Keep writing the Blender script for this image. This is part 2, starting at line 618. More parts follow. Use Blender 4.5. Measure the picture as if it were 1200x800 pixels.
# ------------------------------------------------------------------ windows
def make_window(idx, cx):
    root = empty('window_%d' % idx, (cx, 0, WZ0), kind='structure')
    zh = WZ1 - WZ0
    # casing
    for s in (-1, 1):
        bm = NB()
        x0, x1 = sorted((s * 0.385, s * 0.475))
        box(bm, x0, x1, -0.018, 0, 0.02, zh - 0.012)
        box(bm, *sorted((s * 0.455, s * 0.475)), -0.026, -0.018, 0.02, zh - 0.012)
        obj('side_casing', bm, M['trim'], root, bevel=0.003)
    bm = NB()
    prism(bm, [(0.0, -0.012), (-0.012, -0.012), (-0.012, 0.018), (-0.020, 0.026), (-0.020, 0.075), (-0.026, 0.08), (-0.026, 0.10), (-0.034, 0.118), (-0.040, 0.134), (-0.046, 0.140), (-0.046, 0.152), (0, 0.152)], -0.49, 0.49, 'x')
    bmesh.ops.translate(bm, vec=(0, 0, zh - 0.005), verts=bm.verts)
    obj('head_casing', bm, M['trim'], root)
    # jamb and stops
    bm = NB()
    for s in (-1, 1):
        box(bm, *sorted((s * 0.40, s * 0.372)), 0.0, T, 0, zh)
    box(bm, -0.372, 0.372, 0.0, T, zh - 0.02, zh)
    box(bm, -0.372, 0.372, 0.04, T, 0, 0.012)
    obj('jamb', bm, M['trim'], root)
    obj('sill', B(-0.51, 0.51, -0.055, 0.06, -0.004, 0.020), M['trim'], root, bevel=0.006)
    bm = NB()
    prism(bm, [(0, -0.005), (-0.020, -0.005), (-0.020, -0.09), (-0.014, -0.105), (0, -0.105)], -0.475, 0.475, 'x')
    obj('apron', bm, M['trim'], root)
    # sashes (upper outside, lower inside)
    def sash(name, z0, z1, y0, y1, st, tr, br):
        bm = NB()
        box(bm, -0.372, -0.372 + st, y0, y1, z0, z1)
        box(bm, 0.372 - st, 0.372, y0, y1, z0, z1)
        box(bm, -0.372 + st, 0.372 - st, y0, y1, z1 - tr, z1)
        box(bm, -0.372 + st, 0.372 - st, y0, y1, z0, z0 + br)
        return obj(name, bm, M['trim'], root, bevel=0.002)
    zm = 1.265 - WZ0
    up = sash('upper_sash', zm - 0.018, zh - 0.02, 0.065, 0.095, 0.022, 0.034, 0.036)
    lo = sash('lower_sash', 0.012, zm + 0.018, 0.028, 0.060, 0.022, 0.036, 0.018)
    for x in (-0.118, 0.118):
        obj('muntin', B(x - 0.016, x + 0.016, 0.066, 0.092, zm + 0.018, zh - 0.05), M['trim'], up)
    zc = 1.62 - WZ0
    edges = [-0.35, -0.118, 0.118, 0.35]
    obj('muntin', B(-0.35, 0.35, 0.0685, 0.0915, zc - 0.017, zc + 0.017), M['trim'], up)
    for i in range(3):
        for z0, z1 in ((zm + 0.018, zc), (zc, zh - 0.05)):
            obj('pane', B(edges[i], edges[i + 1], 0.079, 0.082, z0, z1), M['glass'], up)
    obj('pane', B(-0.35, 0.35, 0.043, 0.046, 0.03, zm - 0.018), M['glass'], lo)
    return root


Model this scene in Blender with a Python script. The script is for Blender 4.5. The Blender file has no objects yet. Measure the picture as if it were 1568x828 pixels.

######

## Objective
Nothing should be left out: repeat all of the data exactly.

## Solved problem
Keep writing the Blender script for this image. This is part 2, starting at line 618. More parts follow. Use Blender 4.5. Measure the picture as if it were 1200x800 pixels.
# ------------------------------------------------------------------ windows
def make_window(idx, cx):
    root = empty('window_%d' % idx, (cx, 0, WZ0), kind='structure')
    zh = WZ1 - WZ0
    # casing
    for s in (-1, 1):
        bm = NB()
        x0, x1 = sorted((s * 0.385, s * 0.475))
        box(bm, x0, x1, -0.018, 0, 0.02, zh - 0.012)
        box(bm, *sorted((s * 0.455, s * 0.475)), -0.026, -0.018, 0.02, zh - 0.012)
        obj('side_casing', bm, M['trim'], root, bevel=0.003)
    bm = NB()
    prism(bm, [(0.0, -0.012), (-0.012, -0.012), (-0.012, 0.018), (-0.020, 0.026), (-0.020, 0.075), (-0.026, 0.08), (-0.026, 0.10), (-0.034, 0.118), (-0.040, 0.134), (-0.046, 0.140), (-0.046, 0.152), (0, 0.152)], -0.49, 0.49, 'x')
    bmesh.ops.translate(bm, vec=(0, 0, zh - 0.005), verts=bm.verts)
    obj('head_casing', bm, M['trim'], root)
    # jamb and stops
    bm = NB()
    for s in (-1, 1):
        box(bm, *sorted((s * 0.40, s * 0.372)), 0.0, T, 0, zh)
    box(bm, -0.372, 0.372, 0.0, T, zh - 0.02, zh)
    box(bm, -0.372, 0.372, 0.04, T, 0, 0.012)
    obj('jamb', bm, M['trim'], root)
    obj('sill', B(-0.51, 0.51, -0.055, 0.06, -0.004, 0.020), M['trim'], root, bevel=0.006)
    bm = NB()
    prism(bm, [(0, -0.005), (-0.020, -0.005), (-0.020, -0.09), (-0.014, -0.105), (0, -0.105)], -0.475, 0.475, 'x')
    obj('apron', bm, M['trim'], root)
    # sashes (upper outside, lower inside)
    def sash(name, z0, z1, y0, y1, st, tr, br):
        bm = NB()
        box(bm, -0.372, -0.372 + st, y0, y1, z0, z1)
        box(bm, 0.372 - st, 0.372, y0, y1, z0, z1)
        box(bm, -0.372 + st, 0.372 - st, y0, y1, z1 - tr, z1)
        box(bm, -0.372 + st, 0.372 - st, y0, y1, z0, z0 + br)
        return obj(name, bm, M['trim'], root, bevel=0.002)
    zm = 1.265 - WZ0
    up = sash('upper_sash', zm - 0.018, zh - 0.02, 0.065, 0.095, 0.022, 0.034, 0.036)
    lo = sash('lower_sash', 0.012, zm + 0.018, 0.028, 0.060, 0.022, 0.036, 0.018)
    for x in (-0.118, 0.118):
        obj('muntin', B(x - 0.016, x + 0.016, 0.066, 0.092, zm + 0.018, zh - 0.05), M['trim'], up)
    zc = 1.62 - WZ0
    edges = [-0.35, -0.118, 0.118, 0.35]
    obj('muntin', B(-0.35, 0.35, 0.0685, 0.0915, zc - 0.017, zc + 0.017), M['trim'], up)
    for i in range(3):
        for z0, z1 in ((zm + 0.018, zc), (zc, zh - 0.05)):
            obj('pane', B(edges[i], edges[i + 1], 0.079, 0.082, z0, z1), M['glass'], up)
    obj('pane', B(-0.35, 0.35, 0.043, 0.046, 0.03, zm - 0.018), M['glass'], lo)
    return root


Model this scene in Blender with a Python script. The script is for Blender 4.5. The Blender file has no objects yet. Measure the picture as if it were 1568x828 pixels.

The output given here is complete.